IQPro actuators specified for state-of-the-art water treatment plant in China

11/04/2011


IQPro actuators specified for state-of-the-art water treatment plant in China

Over 500 of Rotork’s market-leading IQPro intelligent electric actuators have been supplied for valve control and operation throughout two new state-of-the-art water treatment plants serving the city of Wuxi in Jiangsu Province, 200 kilometres north of Shanghai. The new plants, which are owned by the Wuxi Water Supplies Company, a subsidiary of the Wuxi Municipal Government, have a designed treatment capacity of 900ML a day.

The contract involved 480 IQ rotary and 60 IQT quarter-turn valve actuators. For the plants’ automation they are controlled by Allen Bradley PLCs connected to Intouch SCADA distributed control networks. Processes controlled encompass intake, settlement tanks, reverse gravity filter beds, contact tank dosing and distribution to the mains supply.

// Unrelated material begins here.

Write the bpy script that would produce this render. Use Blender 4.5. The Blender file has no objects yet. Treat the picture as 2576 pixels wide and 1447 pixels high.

Rotork IQPro actuators feature a large and comprehensive user display, with a customer configurable multilingual text capability, which is the interface for non-intrusive actuator setting, commissioning and interrogation by means of a hand-held setting tool. The illuminated window displays setting prompts and confirmation of setting data, local and remote control status and additional data including valve torque/position profiles. The hand-held setting tool, featuring bidirectional non-intrusive infra red communication, facilitates on-site actuator configuration with or without mains power connected. 

Bidirectional communication enables data to be retrieved and retransmitted to other actuators, saving immense amounts of time when many valves require near-identical commissioning. In addition, actuator data logger files can be downloaded and transported from plant to office for storage and analysis on a PC running Rotork IQ-Insight software. Effective asset management programmes can then be planned and implemented, maximising plant utilisation and minimising the risk of unexpected plant interruptions.